#### Given material:

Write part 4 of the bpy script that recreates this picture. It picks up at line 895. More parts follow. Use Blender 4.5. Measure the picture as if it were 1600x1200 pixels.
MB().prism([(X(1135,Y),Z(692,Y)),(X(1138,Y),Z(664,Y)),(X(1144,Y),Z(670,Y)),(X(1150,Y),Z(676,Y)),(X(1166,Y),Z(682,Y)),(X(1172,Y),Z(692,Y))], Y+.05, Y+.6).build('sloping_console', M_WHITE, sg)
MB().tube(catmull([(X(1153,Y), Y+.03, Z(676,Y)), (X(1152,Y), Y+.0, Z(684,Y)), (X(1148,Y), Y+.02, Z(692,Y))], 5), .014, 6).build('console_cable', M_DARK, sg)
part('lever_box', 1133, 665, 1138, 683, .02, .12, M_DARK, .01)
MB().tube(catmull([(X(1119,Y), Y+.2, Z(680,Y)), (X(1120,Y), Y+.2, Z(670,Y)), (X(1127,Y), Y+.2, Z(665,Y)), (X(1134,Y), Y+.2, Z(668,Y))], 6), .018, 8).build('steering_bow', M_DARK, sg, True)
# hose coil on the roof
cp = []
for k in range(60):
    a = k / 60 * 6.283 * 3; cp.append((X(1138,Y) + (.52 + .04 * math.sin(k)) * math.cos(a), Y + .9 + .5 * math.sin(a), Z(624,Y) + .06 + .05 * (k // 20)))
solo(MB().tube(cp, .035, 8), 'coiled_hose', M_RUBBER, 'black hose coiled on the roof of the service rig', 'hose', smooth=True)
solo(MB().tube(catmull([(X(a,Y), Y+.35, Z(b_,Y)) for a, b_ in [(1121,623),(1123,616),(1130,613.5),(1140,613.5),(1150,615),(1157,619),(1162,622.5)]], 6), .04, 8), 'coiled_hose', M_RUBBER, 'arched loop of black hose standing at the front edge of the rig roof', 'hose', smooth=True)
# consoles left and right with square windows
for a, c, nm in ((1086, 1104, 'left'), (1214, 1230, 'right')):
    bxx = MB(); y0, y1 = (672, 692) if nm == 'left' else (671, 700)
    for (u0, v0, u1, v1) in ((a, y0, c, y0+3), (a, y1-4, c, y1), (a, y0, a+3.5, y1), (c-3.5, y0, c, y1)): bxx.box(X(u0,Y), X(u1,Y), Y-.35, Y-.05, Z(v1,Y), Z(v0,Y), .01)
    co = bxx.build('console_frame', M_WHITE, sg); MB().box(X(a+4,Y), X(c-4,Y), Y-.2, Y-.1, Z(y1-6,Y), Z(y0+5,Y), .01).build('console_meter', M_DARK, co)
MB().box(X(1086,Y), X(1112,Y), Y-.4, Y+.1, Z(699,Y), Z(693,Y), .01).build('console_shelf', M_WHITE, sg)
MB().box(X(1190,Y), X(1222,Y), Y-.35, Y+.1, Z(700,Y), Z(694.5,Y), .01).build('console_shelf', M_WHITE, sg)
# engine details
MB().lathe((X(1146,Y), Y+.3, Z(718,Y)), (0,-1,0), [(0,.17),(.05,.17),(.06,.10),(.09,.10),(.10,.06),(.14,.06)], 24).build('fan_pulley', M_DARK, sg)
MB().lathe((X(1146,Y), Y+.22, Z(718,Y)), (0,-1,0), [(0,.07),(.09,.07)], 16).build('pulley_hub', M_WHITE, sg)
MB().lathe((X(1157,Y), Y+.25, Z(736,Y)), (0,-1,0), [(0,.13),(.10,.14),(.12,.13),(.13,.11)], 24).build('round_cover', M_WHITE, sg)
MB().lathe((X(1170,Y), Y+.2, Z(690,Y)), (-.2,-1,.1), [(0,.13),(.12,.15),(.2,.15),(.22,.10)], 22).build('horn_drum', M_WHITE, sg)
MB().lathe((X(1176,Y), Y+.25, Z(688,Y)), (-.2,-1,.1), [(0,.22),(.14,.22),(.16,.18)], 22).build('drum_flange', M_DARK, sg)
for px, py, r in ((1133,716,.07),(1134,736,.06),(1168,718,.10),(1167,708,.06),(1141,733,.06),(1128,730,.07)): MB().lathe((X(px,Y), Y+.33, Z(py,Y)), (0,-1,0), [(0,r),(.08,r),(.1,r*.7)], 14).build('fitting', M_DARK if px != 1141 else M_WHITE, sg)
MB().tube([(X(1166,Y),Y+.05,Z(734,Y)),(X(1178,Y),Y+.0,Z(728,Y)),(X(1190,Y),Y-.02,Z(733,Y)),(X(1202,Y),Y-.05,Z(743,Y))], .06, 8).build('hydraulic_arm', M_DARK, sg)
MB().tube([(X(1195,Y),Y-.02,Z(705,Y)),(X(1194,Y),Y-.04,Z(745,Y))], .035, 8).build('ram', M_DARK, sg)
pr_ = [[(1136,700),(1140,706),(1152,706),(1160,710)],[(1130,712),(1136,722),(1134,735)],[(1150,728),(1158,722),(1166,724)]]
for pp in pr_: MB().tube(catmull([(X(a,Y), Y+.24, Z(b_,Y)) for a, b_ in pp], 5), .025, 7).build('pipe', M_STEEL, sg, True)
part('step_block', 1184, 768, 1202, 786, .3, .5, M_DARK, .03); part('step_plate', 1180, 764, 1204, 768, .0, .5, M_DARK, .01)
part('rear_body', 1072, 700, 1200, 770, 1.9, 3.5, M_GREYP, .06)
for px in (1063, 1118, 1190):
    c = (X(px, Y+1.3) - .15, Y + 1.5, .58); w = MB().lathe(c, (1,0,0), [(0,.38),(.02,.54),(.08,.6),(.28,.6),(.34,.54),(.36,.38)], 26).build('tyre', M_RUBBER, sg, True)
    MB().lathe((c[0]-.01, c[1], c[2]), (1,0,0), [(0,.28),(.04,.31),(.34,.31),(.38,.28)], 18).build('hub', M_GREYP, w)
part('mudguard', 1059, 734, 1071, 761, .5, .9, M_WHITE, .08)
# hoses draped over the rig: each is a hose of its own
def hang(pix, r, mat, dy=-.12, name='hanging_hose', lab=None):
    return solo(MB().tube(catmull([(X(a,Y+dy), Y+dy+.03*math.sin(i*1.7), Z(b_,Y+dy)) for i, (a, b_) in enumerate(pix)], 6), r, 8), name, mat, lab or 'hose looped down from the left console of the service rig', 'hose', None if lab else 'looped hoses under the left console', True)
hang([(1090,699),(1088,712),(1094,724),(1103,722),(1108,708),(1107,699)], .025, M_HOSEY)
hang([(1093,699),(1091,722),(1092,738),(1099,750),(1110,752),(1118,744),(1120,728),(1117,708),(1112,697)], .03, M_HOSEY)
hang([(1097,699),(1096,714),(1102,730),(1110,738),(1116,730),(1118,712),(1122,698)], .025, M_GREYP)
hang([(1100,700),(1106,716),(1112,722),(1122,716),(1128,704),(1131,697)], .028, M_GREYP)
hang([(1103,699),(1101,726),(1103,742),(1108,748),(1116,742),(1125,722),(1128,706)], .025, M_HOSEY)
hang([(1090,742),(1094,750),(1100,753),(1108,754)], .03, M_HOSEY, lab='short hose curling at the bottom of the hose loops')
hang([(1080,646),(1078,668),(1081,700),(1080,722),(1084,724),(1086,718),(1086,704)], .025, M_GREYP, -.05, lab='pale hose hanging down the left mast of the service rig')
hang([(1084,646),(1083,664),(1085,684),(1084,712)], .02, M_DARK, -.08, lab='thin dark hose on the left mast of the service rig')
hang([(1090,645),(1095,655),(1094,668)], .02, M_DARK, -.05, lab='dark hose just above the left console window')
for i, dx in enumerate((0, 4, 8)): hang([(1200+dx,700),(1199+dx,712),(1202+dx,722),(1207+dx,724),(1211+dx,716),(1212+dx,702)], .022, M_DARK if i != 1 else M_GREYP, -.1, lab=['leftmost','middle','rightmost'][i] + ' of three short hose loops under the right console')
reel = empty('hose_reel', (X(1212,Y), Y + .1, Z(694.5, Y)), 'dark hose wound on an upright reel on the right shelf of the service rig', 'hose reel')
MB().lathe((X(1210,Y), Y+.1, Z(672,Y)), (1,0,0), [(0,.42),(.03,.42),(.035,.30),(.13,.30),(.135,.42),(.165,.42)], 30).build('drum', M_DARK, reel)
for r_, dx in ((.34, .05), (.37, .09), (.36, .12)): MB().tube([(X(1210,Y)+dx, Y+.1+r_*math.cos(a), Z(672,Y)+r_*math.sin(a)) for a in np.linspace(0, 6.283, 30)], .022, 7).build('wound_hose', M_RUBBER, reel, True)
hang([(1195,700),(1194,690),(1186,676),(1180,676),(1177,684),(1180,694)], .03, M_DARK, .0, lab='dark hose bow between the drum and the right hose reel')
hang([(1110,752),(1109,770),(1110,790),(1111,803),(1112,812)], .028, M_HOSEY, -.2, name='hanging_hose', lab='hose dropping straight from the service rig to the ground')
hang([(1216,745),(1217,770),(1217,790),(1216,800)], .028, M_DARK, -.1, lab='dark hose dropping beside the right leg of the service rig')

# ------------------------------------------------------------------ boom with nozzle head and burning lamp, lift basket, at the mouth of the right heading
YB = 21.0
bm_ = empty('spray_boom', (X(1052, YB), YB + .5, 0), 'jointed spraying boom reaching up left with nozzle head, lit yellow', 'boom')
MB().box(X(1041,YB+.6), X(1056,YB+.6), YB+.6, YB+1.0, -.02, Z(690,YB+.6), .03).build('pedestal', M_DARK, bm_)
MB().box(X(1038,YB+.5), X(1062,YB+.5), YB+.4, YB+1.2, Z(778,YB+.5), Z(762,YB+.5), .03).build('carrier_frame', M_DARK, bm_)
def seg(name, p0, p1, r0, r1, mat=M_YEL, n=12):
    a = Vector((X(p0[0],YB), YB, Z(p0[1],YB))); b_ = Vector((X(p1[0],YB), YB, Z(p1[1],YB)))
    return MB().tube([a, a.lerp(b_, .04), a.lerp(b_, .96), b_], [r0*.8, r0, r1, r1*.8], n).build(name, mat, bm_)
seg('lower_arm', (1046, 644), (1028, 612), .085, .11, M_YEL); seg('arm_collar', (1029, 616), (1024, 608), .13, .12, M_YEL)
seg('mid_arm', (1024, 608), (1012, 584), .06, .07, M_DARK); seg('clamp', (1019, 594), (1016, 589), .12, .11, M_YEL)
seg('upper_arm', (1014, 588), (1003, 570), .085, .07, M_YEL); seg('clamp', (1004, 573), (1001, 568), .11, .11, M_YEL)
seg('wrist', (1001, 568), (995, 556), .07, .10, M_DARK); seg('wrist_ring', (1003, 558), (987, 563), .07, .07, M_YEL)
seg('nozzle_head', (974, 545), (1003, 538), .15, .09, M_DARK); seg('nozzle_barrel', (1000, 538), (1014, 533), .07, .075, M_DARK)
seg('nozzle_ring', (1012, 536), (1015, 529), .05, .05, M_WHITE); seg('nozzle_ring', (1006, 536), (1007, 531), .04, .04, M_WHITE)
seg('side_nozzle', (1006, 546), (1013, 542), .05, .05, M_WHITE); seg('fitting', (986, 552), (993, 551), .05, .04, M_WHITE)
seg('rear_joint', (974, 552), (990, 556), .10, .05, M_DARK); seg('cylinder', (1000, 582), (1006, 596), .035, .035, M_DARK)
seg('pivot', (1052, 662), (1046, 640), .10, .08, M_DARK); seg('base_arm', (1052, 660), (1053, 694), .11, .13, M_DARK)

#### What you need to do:
Track down every line of the material containing the string "part", and copy it.

#### Exercise output:
Write part 4 of the bpy script that recreates this picture. It picks up at line 895. More parts follow. Use Blender 4.5. Measure the picture as if it were 1600x1200 pixels.
part('lever_box', 1133, 665, 1138, 683, .02, .12, M_DARK, .01)
part('step_block', 1184, 768, 1202, 786, .3, .5, M_DARK, .03); part('step_plate', 1180, 764, 1204, 768, .0, .5, M_DARK, .01)
part('rear_body', 1072, 700, 1200, 770, 1.9, 3.5, M_GREYP, .06)
part('mudguard', 1059, 734, 1071, 761, .5, .9, M_WHITE, .08)